The Delicious Evolution Of Strawberry Shortcake

Let's talk strawberry shortcake, and no, we don't mean the sweet little cartoon character with the absurdly oversized hat. The dessert for which she is named, that simple yet delectable union of juicy strawberries, flaky shortcake, and pillowy whipped cream, is equally worthy of American icon status. But despite being such a ubiquitous feature of spring and summer dining, it seems that shockingly little is actually known about where, when, and how this treat originated.

The aforementioned version, which you can make yourself from this quick and simple strawberry shortcake recipe appears to be an American original. The first recipe appeared in "Miss Leslie's Ladies New Receipt Book," published in 1847. There, it was referred to as strawberry cake, but the recipe for a flaky pastry is unmistakably shortcake. However, while this may mark the first recorded mention of strawberry shortcake, the dessert's roots stretch much further back, beginning with Native American strawberry desserts that later melded with the English shortcake, which evolved separately on the other side of the Atlantic. Its evolution has been complicated, but there's still plenty to make of it.

The origins of strawberry shortcake

Shortcake as it is typically served today, meaning a biscuit-like dessert, emerged in England. Its name has nothing to do with stature. Rather, the term "short" denotes a crisp, crumbly texture, as marked by the presence of fat, or "shortening" in the dough. It's unclear when shortcakes came to be, but the first known recipe appeared in 1588. Shortly thereafter, in 1602, William Shakespeare published "The Merry Wives of Windsor," which features a character named Alice Shortcake, evidence that the term was well-known by that time.

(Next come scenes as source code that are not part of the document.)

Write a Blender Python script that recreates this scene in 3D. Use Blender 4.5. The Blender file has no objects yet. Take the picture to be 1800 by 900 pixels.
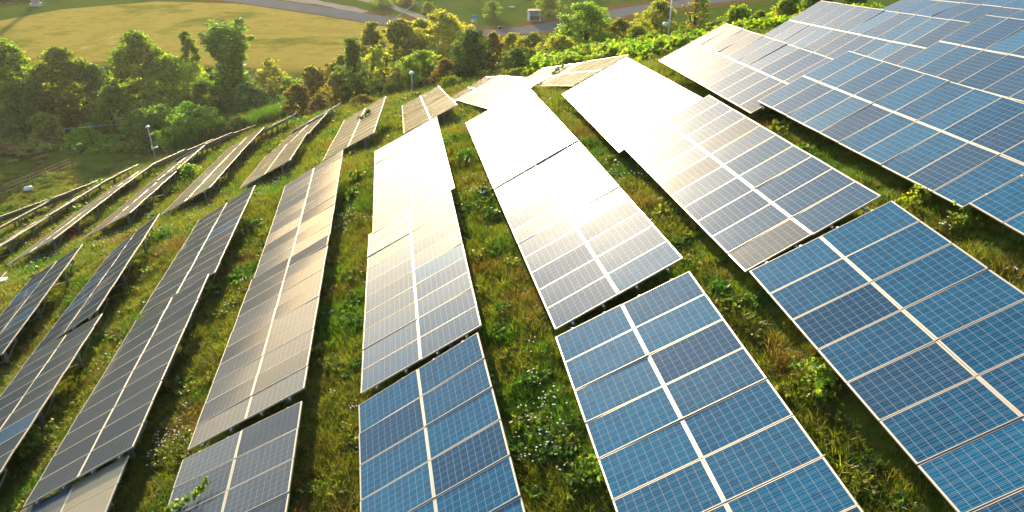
# Solar farm on a hillside at low sun, seen from a drone.  Units are metres, z up, +y away from the camera.
import bpy, math, numpy as np
from mathutils import Vector, Matrix

# corner points of every solar table (near left, near right, far left, far right); first letter = row, digit = place along it
TABLES={
'F0':[(11.26,4.87,29.24),(14.2,5.42,30.75),(9.67,14.85,28.71),(12.6,15.39,30.25)],
'E0':[(6.64,4.52,27.63),(9.62,5.02,29.07),(5.15,14.52,27.24),(8.12,15.02,28.7)],
'D0':[(2.42,4.36,26.02),(5.38,4.86,27.5),(0.97,14.37,25.59),(3.95,14.86,27.04)],
'C0':[(-1.81,4.17,24.05),(1.1,4.74,25.59),(-3.61,14.13,23.78),(-0.79,14.69,25.5)],
'B0':[(-6.54,3.97,22.62),(-3.56,4.48,24.07),(-8.03,13.97,22.21),(-5.04,14.48,23.63)],
'A0':[(-11.21,4.19,20.38),(-8.24,4.69,21.86),(-12.74,14.19,20.18),(-9.78,14.69,21.67)],
'G1':[(13.9,14.96,29.97),(16.8,15.63,31.51),(12.31,24.87,28.67),(15.21,25.54,30.2)],
'F1':[(9.65,14.98,28.54),(12.54,15.59,30.13),(8.13,24.94,27.54),(11.07,25.54,29.04)],
'E1':[(5.17,14.79,27.05),(8.06,15.38,28.63),(3.73,24.76,26.0),(6.61,25.34,27.62)],
'D1':[(0.99,14.69,25.56),(3.89,15.33,27.11),(-0.66,24.62,24.53),(2.25,25.26,26.07)],
'C1':[(-3.62,14.47,23.86),(-0.72,15.07,25.43),(-5.11,24.42,22.79),(-2.19,25.02,24.33)],
'B1':[(-8.04,14.3,22.2),(-5.09,14.91,23.67),(-9.52,24.24,21.01),(-6.62,24.86,22.57)],
'A1':[(-12.55,14.08,20.43),(-9.62,14.7,21.93),(-14.05,24.02,19.36),(-11.21,24.64,21.02)],
'Y1':[(-16.85,14.02,18.63),(-13.95,14.63,20.19),(-18.47,23.96,17.73),(-15.57,24.58,19.29)],
'H2':[(17.94,24.41,29.56),(20.93,25.32,30.78),(15.49,34.16,28.36),(18.55,35.06,29.39)],
'G2':[(12.66,26.19,28.06),(15.54,26.81,29.64),(11.28,36.12,26.67),(14.14,36.74,28.3)],
'F2':[(7.81,24.46,27.29),(10.74,25.01,28.81),(6.51,34.43,26.18),(9.44,34.99,27.7)],
'E2':[(3.6,24.49,25.9),(6.46,25.09,27.53),(2.27,34.43,24.63),(5.18,35.03,26.18)],
'D2':[(-0.65,24.45,24.57),(2.24,25.1,26.12),(-2.15,34.36,23.28),(0.8,35.01,24.74)],
'C2':[(-4.93,24.27,22.9),(-2.0,24.88,24.39),(-6.46,34.22,21.93),(-3.53,34.82,23.43)],
'B2':[(-9.47,24.22,20.99),(-6.58,24.79,22.6),(-10.93,34.19,20.16),(-8.06,34.76,21.79)],
'A2':[(-14.04,24.31,19.42),(-11.1,24.91,20.92),(-15.47,34.27,18.27),(-12.6,34.87,19.89)],
'Y2':[(-19.07,24.8,17.14),(-16.27,25.39,18.88),(-20.58,34.76,16.18),(-17.89,35.34,18.09)],
'X2':[(-23.05,24.18,15.64),(-20.17,24.77,17.24),(-24.72,34.14,14.99),(-21.88,34.73,16.68)],
'W2':[(-27.89,24.39,14.51),(-24.97,24.99,16.03),(-29.36,34.34,13.38),(-26.44,34.94,14.91)],
'E3':[(3.15,39.52,23.4),(6.08,40.35,24.8),(1.89,49.09,20.36),(4.84,49.91,21.72)],
'D3':[(-1.06,40.45,21.75),(1.77,41.62,23.1),(-3.71,49.87,19.17),(-0.84,51.03,20.45)],
'C3':[(-5.96,40.43,20.43),(-3.01,41.22,21.8),(-7.35,50.1,17.8),(-4.4,50.9,19.18)],
'B3':[(-10.64,40.51,18.77),(-7.68,40.93,20.29),(-11.41,50.51,17.48),(-8.49,50.94,19.07)],
'A3':[(-15.65,40.65,16.99),(-12.73,41.4,18.45),(-17.12,50.45,14.91),(-14.2,51.2,16.37)],
'Y3':[(-20.5,40.5,15.35),(-17.57,41.22,16.81),(-21.98,50.33,13.45),(-19.06,51.06,14.93)],
'X3':[(-25.71,40.88,13.57),(-22.76,41.51,15.03),(-26.98,50.78,11.88),(-24.03,51.41,13.35)],
'W3':[(-30.48,40.4,12.03),(-27.53,41.05,13.48),(-31.82,50.28,10.32),(-28.86,50.94,11.76)],
'V3':[(-35.57,40.49,10.57),(-32.63,41.19,12.01),(-36.92,50.31,8.53),(-33.98,51.01,9.97)],
'E4':[(2.14,49.9,19.97),(4.94,51.15,21.32),(-0.45,59.15,16.79),(2.34,60.4,18.17)],
'D4':[(-3.84,50.95,18.65),(-0.95,51.75,20.15),(-4.98,60.56,15.7),(-2.09,61.37,17.2)],
'C4':[(-7.41,50.42,17.7),(-4.48,51.22,19.12),(-8.81,60.12,15.18),(-5.87,60.91,16.57)],
'A4':[(-17.38,51.53,14.48),(-14.41,52.09,15.94),(-18.24,61.41,12.45),(-15.32,61.98,13.98)],
'Y4':[(-22.18,50.85,13.24),(-19.26,51.52,14.74),(-23.49,60.72,11.41),(-20.57,61.39,12.92)],
'X4':[(-27.3,51.63,11.59),(-24.41,52.35,13.11),(-28.74,61.47,9.69),(-25.86,62.19,11.23)],
'W4':[(-32.17,51.15,10.03),(-29.22,51.77,11.48),(-33.39,61.03,8.22),(-30.43,61.66,9.67)],
'V4':[(-36.88,50.38,8.59),(-33.94,51.05,10.04),(-38.11,60.22,6.58),(-35.16,60.89,8.03)],
'U4':[(-41.8,50.43,7.1),(-38.86,51.13,8.54),(-43.07,60.23,4.93),(-40.13,60.93,6.37)],
'A5':[(-18.31,60.32,12.78),(-15.35,60.9,14.25),(-19.04,70.12,10.39),(-16.08,70.7,11.86)],
'Y5':[(-22.91,60.28,11.67),(-19.95,60.74,13.17),(-23.29,70.14,9.38),(-20.32,70.59,10.87)],
'X5':[(-28.61,60.41,10.11),(-25.68,61.19,11.52),(-29.9,70.08,7.42),(-26.96,70.86,8.83)],
'W5':[(-33.43,60.4,8.27),(-30.5,61.16,9.7),(-34.7,70.11,5.7),(-31.76,70.87,7.12)],
'V5':[(-38.26,60.4,6.55),(-35.32,61.15,7.97),(-39.59,70.15,4.16),(-36.65,70.9,5.59)],
'U5':[(-42.95,60.43,5.07),(-40.01,61.18,6.49),(-44.1,70.12,2.36),(-41.16,70.86,3.78)],
'T5':[(-48.55,60.33,3.12),(-45.61,61.07,4.55),(-49.66,70.0,0.35),(-46.71,70.74,1.76)],
'X6':[(-29.78,70.27,7.28),(-26.84,71.02,8.71),(-30.88,79.94,4.5),(-27.94,80.69,5.92)],
'W6':[(-34.57,70.27,5.55),(-31.63,70.99,6.98),(-35.67,79.98,2.92),(-32.72,80.7,4.35)],
}
LAB={
'F0':'blue solar table cut off by the right edge, below the large blue and grey one',
'E0':'deep blue solar table filling the lower right corner',
'D0':'blue solar table at the bottom right of centre, below a cream glare-lit one',
'C0':'blue and grey solar table at the bottom centre with an upright left edge',
'B0':'grey solar table at the bottom left with a leafy sprig on it',
'A0':'tan and grey solar table peeking in at the bottom left corner',
'G1':'blue solar table at the upper right edge, stepping above two pale grey ones',
'F1':'large solar table fading from blue to pale grey at the upper right',
'E1':'solar table right of centre, glaring white at its far end and blue near',
'D1':'cream white solar table right of centre, ending at a dark gap above a blue one',
'C1':'pale yellow and grey solar table in the middle above the bottom centre one',
'B1':'patchwork solar table of grey, brown and yellow panels left of centre',
'A1':'long dark grey solar table at the lower left with a few bluish panels',
'Y1':'dark grey solar table running off the left edge near the bottom',
'H2':'pale solar table touching the top edge in the right corner',
'G2':'pale grey solar table at the top right whose far corner meets the top edge',
'F2':'cream solar table at the upper right overlapped by the large blue and grey one',
'E2':'glaring white solar table, rightmost of the three white ones',
'D2':'glaring white solar table, middle one of the three white ones',
'C2':'glaring white solar table, leftmost of the three white ones',
'B2':'golden brown solar table directly behind the patchwork one',
'A2':'brownish grey solar table with its far tip left of the golden brown one',
'Y2':'steep dark solar table at the left with posts under its right edge',
'X2':'steep dark solar table at the left edge with thin posts beneath',
'W2':'solar table showing only a pale tip at the left edge',
'E3':'tan solar table behind the rightmost glaring white one',
'D3':'curved tan solar table behind the middle glaring white one',
'C3':'tan solar table with fine lines just behind the leftmost white one',
'B3':'narrow tan solar table rising to a tip beside the rusty scrub',
'A3':'tan solar table on dark legs just left of the narrow tan one',
'Y3':'long tan solar table sliver, second tan row left of the narrow tan one',
'X3':'long tan solar table sliver, third tan row left of the narrow tan one',
'W3':'tan solar table sliver with a red container under its right edge',
'V3':'thin solar table sliver running to the left edge, just beyond the red container',
'E4':'far tan solar table dropping away behind the rightmost white one',
'D4':'short far end of the curved tan solar table, its tip pointing left',
'C4':'small tan solar table at the foot of the white-domed pole',
'A4':'brown tan solar table beyond the one with the dark brace, narrowing uphill',
'Y4':'narrow tan solar table continuing the second tan row toward the yellow bush',
'X4':'thin tan solar table continuing the third tan row toward the vine mounds',
'W4':'thin tan solar table continuing the row of the red container',
'V4':'very thin solar table edge seen side on between two longer tan slivers',
'U4':'short thin solar table at the left edge beside the lawn',
'A5':'dark-backed solar table at the far end of its row below the orange scrub',
'Y5':'dark-backed solar table at the far end of its row below the bright reeds',
'X5':'dark-backed solar table between the vine mounds and the tan rows',
'W5':'dark-backed solar table just below the lamp post on the left',
'V5':'dark-backed solar table edge bordering the lawn, right of the other lawn-side ones',
'U5':'dark-backed solar table edge bordering the middle of the lawn',
'T5':'dark-backed solar table bordering the lawn at the left edge',
'X6':'dark-backed solar table, last of its row beside the small yellow bush',
'W6':'dark-backed solar table, last of its row below the wide vine mound',
}
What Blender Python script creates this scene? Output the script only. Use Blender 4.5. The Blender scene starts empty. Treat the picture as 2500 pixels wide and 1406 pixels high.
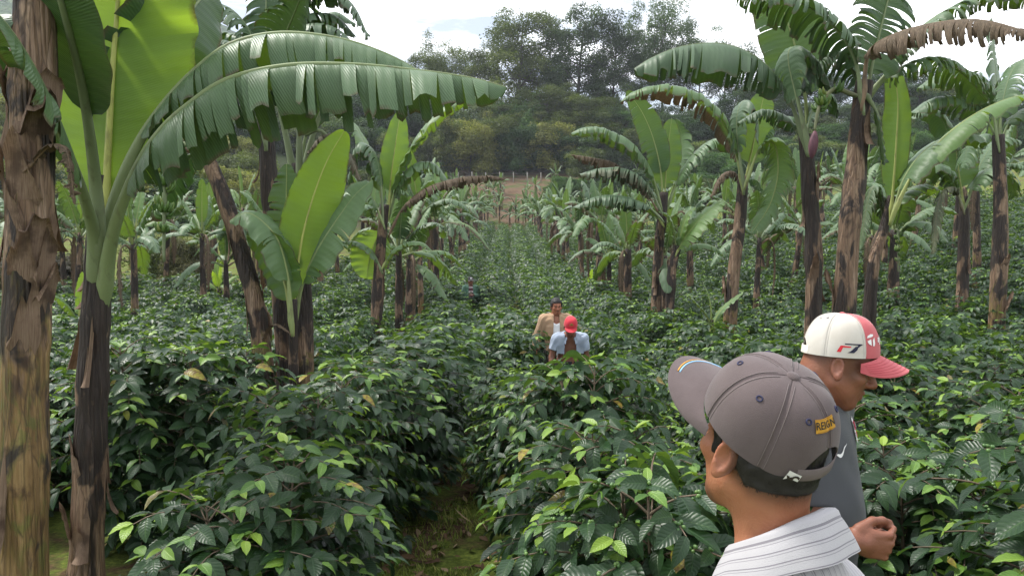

The first shortcakes probably didn't feature strawberries. While there were wild strawberries in Europe at least as far back as Roman Times, the plump, juicy fruit we know today evolved from two American species: a unique white strawberry from South America which was crossbred with a North American variety. Before Europeans arrived, Native Americans mixed strawberries with cornmeal to bake a sweet bread, one that English colonists later sampled and were potentially inspired by. Later on, an early version of what we might call strawberry shortcake featured a flaky pie-like crust split in half, filled with berries, and covered in frosting.

Strawberry shortcake takes different forms

As you can see, the definition of strawberry shortcake has been anything but consistent throughout the course of history. Over the years, sponge cake, angel food cake, and puff pastry have all been used as the base for strawberry desserts. At some indeterminate point, frosting gave way to whipped cream, and by the time "Miss Leslie's Ladies New Receipt Book" came out, the modern understanding of strawberry shortcake seemed to have solidified. But even today, there are interactions of the treat that look very different from the one Americans know.

Japanese Christmas cake traces its origins to a version of strawberry shortcake. Christmas cake is widely-consumed during the holiday season in Japan, inspired by Western desserts (known as "yogashi" in Japanese). Yogashi historically served as a status symbol, since classical Western ingredients like milk and butter were hard to come by in pre-WWII Japan. In 1912, a Japanese chef named Fujii Rin'emon traveled to the U.S. and discovered an iteration of strawberry shortcake that used sponge cake, strawberries, and whipped cream. Back in his home country, he developed his own recipe, starting a company that specialized in yogashi when few others did. After WWII, as Japan and the U.S. mended their relationship and engaged in more trade, yogashi became more accessible, and this unique descendent of strawberry shortcake became just as popular as its ancestor is in the States. It's so emblematic, that it even inspired the cake emoji on your phone.